Telle est la situation dans laquelle Eliyahu Goldratt met les pieds en 1984, avec la publication de son livre Le But. Physicien de formation «Pour mieux apprendre au monde à penser», Goldratt joue à bien des égards le même rôle que son prédécesseur Ohno quelques décennies plus tôt, en traduisant les principes fondamentaux du flux vers un nouveau paradigme.

Ce dont Goldratt se rend compte, c’est que le TEMPS est un mécanisme plus efficace que les limites physiques (tapis roulants ou pièces) pour limiter les travaux en cours.

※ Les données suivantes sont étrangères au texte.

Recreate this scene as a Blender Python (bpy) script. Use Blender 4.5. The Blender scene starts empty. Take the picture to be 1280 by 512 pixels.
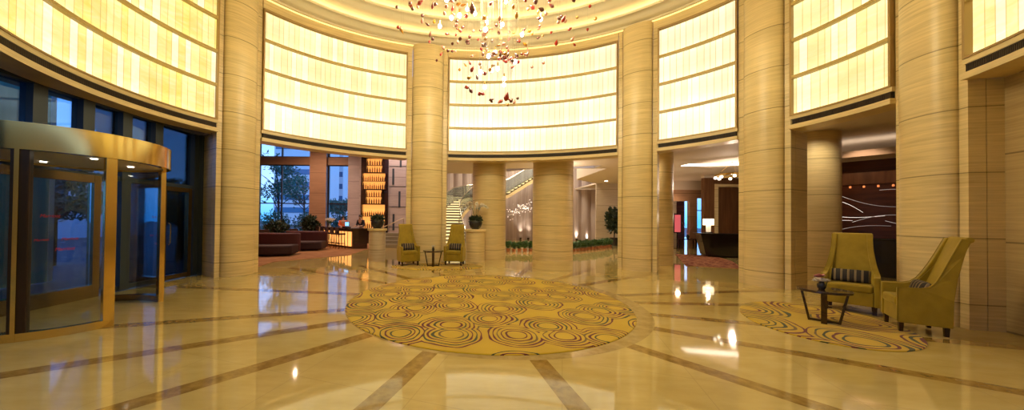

Il propose donc de contenir les travaux en cours non pas en s’affairant sur des lignes, des conteneurs et des pièces, mais en limitant plus directement et en tout point du système, la quantité GLOBALE de travail. Sa méthode utilise 3 points de levier temporels: la cadence de traitement du goulot, le positionnement stratégique de tampons (compris comme étant des amortisseurs ou «buffers»), et le signal de «libération des matériaux». Ces points de levier correspondent aux 3 éléments principaux du système de production manufacturière conçu par Goldratt: le Drum-Buffer-Rope (DBR) – Tambour-Tampon-Corde (TTC) en français.

Évolution des Limites de Travaux en Cours (WIP)
Évolution des Limites de Travaux en Cours (WIP)

En s’appuyant sur le mécanisme du temps, les principes du flux deviennent applicables bien au-delà du monde de la fabrication – aux environnements projets, à la vente et au marketing, au commerce de détail et aux services, et même au développement de logiciels.

Dans tous ces domaines créatifs, le travail ne suit pas le flux séquentiel et linéaire d’une chaîne d’assemblage, mais bien plutôt le flux encore plus rigide, et encore plus linéaire, du temps.

Cet éclairage est la clé pour bien comprendre à quel point ces idées – nées dans le cambouis des usines manufacturières – sont tout aussi pertinentes pour le travail intellectuel de notre époque.